On 2022-12-20 14:05, David Runge wrote:
On 2022-12-16 22:46:12 (+0100), Andreas Radke wrote:
Nowadays systemd has become much more than a plain init system
and plans to grow further. This may leadd to problems from a user and
system administrator perspective once you are hit by some bug. Systemd
as a whole thing doesn't care about the Unix philosophy to do only one
thing but well.

Many and often highly skilled users left and leave Arch therefor or
choose some different distribution or an Arch fork because there's no
init choice in Arch Linux.

The statements here are quite vague and as others have already commented
on their accuracy I will abstain from going into that.

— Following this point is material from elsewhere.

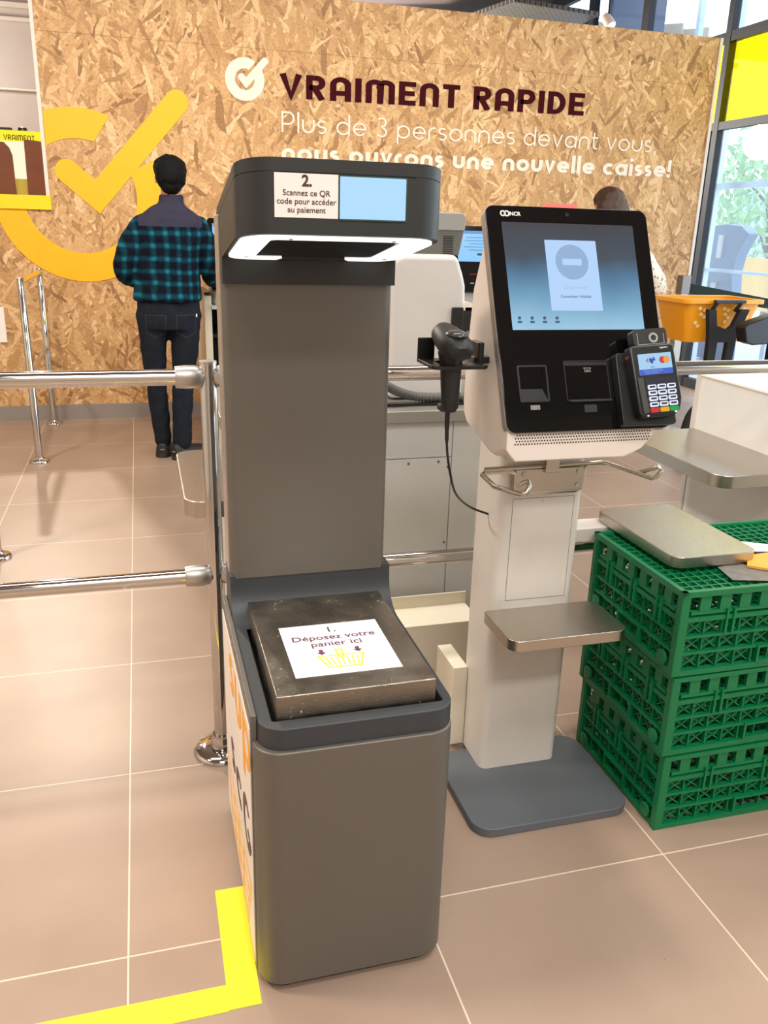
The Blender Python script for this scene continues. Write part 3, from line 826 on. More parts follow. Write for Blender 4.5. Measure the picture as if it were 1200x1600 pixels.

What I'm missing: What specific problem do you intend to solve (how) and
what are the numbers backing the other claims (e.g. users leaving,
bringing back lost parts of the community, better portability)?

I suggest to fix this lack of init choice/alternative. I'd like to
implement it into the official Arch Linux repos allowing to choose
some different init replacement. We can either just add a 2nd init
system in the most simple way or allow real init-freedom[3] offering
full choice and leave it up to be further filled by the community.

Frankly, I believe this work would not justify the gain but instead
complicate things (e.g. writing of unit files, support, etc.) and
introduce overhead for package maintainers.

Arch Linux could take advantage of this bringing back some lost parts
of the community. With more choice and better portability Arch could
become a better base for porting to new architectures. And freedom and
alternatives is always good in the open source world. The clear
drawback would become some added complexity allowing to choose either
systemd or its replacement parts and to make all of them to work with
existing packages especially daemon services.

The porting to other architectures does not depend on what init system
we are using (FWIW, I think systemd is quite flexible there), but rather
our own distribution tooling.
There are ongoing efforts to improve our tooling (e.g. dbscripts [1],
devtools [2], keyringctl [3], repod [4], archlinux-buildbot [5],
arch-release-promotion [6]), so that we can have a more flexible
approach to (mass) rebuilding and releasing packages and artifacts.
If you intend to support more architectures, the above are a must and
something that needs to see more attention from all of us (however,
currently these efforts are - on a very good day - led by less than a
handful of people).

I consider time on our distribution tooling more wisely spent than
losing ourselves in a dogmatic approach to what PID1 is or should be.

Couldn't have put it better myself. It's exhausting that this is being brought again. This is a pragmatic distribution that ships software that works and isn't encumbered by unhelpful crusades.